- _PROVIDED MATERIAL_:
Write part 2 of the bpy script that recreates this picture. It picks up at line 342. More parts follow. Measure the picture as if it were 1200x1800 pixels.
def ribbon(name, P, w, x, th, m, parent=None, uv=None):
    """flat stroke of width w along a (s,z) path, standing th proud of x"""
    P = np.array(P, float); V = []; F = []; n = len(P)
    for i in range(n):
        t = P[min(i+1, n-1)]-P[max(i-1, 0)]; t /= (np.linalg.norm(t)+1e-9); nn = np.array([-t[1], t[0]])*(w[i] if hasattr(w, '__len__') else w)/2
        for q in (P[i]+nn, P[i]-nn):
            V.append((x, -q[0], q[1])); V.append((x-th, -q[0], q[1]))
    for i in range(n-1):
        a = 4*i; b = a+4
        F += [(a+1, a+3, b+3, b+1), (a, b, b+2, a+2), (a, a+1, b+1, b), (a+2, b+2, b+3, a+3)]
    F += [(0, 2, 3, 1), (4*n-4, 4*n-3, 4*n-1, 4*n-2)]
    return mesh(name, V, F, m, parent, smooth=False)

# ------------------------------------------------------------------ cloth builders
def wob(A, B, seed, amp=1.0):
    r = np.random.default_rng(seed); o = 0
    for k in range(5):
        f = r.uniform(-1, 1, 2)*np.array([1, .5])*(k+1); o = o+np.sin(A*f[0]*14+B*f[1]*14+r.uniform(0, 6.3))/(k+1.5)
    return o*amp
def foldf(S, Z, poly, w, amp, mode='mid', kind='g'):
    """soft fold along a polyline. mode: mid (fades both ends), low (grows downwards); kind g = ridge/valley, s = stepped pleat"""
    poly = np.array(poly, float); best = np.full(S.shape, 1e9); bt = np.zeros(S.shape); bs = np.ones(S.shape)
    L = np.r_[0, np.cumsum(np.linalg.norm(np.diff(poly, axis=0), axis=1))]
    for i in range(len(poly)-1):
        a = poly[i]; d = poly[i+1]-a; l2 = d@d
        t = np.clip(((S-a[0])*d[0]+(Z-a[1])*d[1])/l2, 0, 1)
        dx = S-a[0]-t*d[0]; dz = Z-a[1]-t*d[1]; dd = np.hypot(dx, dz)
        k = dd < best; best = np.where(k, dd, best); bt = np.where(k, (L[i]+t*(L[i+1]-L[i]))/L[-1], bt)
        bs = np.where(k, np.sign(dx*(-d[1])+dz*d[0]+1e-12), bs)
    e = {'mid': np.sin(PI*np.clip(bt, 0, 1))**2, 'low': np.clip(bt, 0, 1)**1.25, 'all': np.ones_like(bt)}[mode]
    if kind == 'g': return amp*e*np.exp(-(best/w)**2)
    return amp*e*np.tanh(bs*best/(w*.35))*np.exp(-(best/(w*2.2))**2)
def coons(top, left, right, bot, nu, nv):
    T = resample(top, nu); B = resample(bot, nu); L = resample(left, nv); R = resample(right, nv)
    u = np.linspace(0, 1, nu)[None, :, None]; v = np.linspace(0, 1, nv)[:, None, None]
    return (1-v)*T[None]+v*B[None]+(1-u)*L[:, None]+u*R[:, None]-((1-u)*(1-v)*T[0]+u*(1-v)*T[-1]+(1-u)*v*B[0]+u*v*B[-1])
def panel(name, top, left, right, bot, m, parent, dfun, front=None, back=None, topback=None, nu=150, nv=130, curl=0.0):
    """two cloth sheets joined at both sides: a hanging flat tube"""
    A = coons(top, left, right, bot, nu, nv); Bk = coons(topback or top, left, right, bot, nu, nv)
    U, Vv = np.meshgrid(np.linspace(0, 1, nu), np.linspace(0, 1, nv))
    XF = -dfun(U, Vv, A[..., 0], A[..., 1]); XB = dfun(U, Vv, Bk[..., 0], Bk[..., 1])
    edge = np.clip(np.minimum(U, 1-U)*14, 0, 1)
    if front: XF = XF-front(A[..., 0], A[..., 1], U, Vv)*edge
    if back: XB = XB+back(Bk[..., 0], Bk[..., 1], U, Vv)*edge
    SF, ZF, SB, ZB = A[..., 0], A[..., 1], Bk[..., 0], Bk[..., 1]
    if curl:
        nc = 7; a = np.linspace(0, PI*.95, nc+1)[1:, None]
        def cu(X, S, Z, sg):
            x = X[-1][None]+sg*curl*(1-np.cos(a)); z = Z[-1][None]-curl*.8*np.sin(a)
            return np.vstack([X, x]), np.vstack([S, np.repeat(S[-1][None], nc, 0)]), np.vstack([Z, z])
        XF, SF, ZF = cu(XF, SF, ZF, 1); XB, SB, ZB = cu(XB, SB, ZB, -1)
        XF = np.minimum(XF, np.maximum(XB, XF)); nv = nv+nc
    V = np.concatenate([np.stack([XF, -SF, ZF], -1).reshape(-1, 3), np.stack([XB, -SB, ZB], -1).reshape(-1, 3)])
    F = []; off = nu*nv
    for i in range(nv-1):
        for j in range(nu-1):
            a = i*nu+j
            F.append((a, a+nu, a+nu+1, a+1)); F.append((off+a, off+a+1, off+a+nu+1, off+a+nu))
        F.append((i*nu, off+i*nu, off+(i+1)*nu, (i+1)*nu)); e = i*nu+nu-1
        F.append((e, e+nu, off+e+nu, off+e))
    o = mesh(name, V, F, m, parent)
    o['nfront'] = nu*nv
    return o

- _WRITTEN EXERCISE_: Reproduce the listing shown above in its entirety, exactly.

- _THE ANSWER_:
Write part 2 of the bpy script that recreates this picture. It picks up at line 342. More parts follow. Measure the picture as if it were 1200x1800 pixels.
def ribbon(name, P, w, x, th, m, parent=None, uv=None):
    """flat stroke of width w along a (s,z) path, standing th proud of x"""
    P = np.array(P, float); V = []; F = []; n = len(P)
    for i in range(n):
        t = P[min(i+1, n-1)]-P[max(i-1, 0)]; t /= (np.linalg.norm(t)+1e-9); nn = np.array([-t[1], t[0]])*(w[i] if hasattr(w, '__len__') else w)/2
        for q in (P[i]+nn, P[i]-nn):
            V.append((x, -q[0], q[1])); V.append((x-th, -q[0], q[1]))
    for i in range(n-1):
        a = 4*i; b = a+4
        F += [(a+1, a+3, b+3, b+1), (a, b, b+2, a+2), (a, a+1, b+1, b), (a+2, b+2, b+3, a+3)]
    F += [(0, 2, 3, 1), (4*n-4, 4*n-3, 4*n-1, 4*n-2)]
    return mesh(name, V, F, m, parent, smooth=False)

# ------------------------------------------------------------------ cloth builders
def wob(A, B, seed, amp=1.0):
    r = np.random.default_rng(seed); o = 0
    for k in range(5):
        f = r.uniform(-1, 1, 2)*np.array([1, .5])*(k+1); o = o+np.sin(A*f[0]*14+B*f[1]*14+r.uniform(0, 6.3))/(k+1.5)
    return o*amp
def foldf(S, Z, poly, w, amp, mode='mid', kind='g'):
    """soft fold along a polyline. mode: mid (fades both ends), low (grows downwards); kind g = ridge/valley, s = stepped pleat"""
    poly = np.array(poly, float); best = np.full(S.shape, 1e9); bt = np.zeros(S.shape); bs = np.ones(S.shape)
    L = np.r_[0, np.cumsum(np.linalg.norm(np.diff(poly, axis=0), axis=1))]
    for i in range(len(poly)-1):
        a = poly[i]; d = poly[i+1]-a; l2 = d@d
        t = np.clip(((S-a[0])*d[0]+(Z-a[1])*d[1])/l2, 0, 1)
        dx = S-a[0]-t*d[0]; dz = Z-a[1]-t*d[1]; dd = np.hypot(dx, dz)
        k = dd < best; best = np.where(k, dd, best); bt = np.where(k, (L[i]+t*(L[i+1]-L[i]))/L[-1], bt)
        bs = np.where(k, np.sign(dx*(-d[1])+dz*d[0]+1e-12), bs)
    e = {'mid': np.sin(PI*np.clip(bt, 0, 1))**2, 'low': np.clip(bt, 0, 1)**1.25, 'all': np.ones_like(bt)}[mode]
    if kind == 'g': return amp*e*np.exp(-(best/w)**2)
    return amp*e*np.tanh(bs*best/(w*.35))*np.exp(-(best/(w*2.2))**2)
def coons(top, left, right, bot, nu, nv):
    T = resample(top, nu); B = resample(bot, nu); L = resample(left, nv); R = resample(right, nv)
    u = np.linspace(0, 1, nu)[None, :, None]; v = np.linspace(0, 1, nv)[:, None, None]
    return (1-v)*T[None]+v*B[None]+(1-u)*L[:, None]+u*R[:, None]-((1-u)*(1-v)*T[0]+u*(1-v)*T[-1]+(1-u)*v*B[0]+u*v*B[-1])
def panel(name, top, left, right, bot, m, parent, dfun, front=None, back=None, topback=None, nu=150, nv=130, curl=0.0):
    """two cloth sheets joined at both sides: a hanging flat tube"""
    A = coons(top, left, right, bot, nu, nv); Bk = coons(topback or top, left, right, bot, nu, nv)
    U, Vv = np.meshgrid(np.linspace(0, 1, nu), np.linspace(0, 1, nv))
    XF = -dfun(U, Vv, A[..., 0], A[..., 1]); XB = dfun(U, Vv, Bk[..., 0], Bk[..., 1])
    edge = np.clip(np.minimum(U, 1-U)*14, 0, 1)
    if front: XF = XF-front(A[..., 0], A[..., 1], U, Vv)*edge
    if back: XB = XB+back(Bk[..., 0], Bk[..., 1], U, Vv)*edge
    SF, ZF, SB, ZB = A[..., 0], A[..., 1], Bk[..., 0], Bk[..., 1]
    if curl:
        nc = 7; a = np.linspace(0, PI*.95, nc+1)[1:, None]
        def cu(X, S, Z, sg):
            x = X[-1][None]+sg*curl*(1-np.cos(a)); z = Z[-1][None]-curl*.8*np.sin(a)
            return np.vstack([X, x]), np.vstack([S, np.repeat(S[-1][None], nc, 0)]), np.vstack([Z, z])
        XF, SF, ZF = cu(XF, SF, ZF, 1); XB, SB, ZB = cu(XB, SB, ZB, -1)
        XF = np.minimum(XF, np.maximum(XB, XF)); nv = nv+nc
    V = np.concatenate([np.stack([XF, -SF, ZF], -1).reshape(-1, 3), np.stack([XB, -SB, ZB], -1).reshape(-1, 3)])
    F = []; off = nu*nv
    for i in range(nv-1):
        for j in range(nu-1):
            a = i*nu+j
            F.append((a, a+nu, a+nu+1, a+1)); F.append((off+a, off+a+1, off+a+nu+1, off+a+nu))
        F.append((i*nu, off+i*nu, off+(i+1)*nu, (i+1)*nu)); e = i*nu+nu-1
        F.append((e, e+nu, off+e+nu, off+e))
    o = mesh(name, V, F, m, parent)
    o['nfront'] = nu*nv
    return o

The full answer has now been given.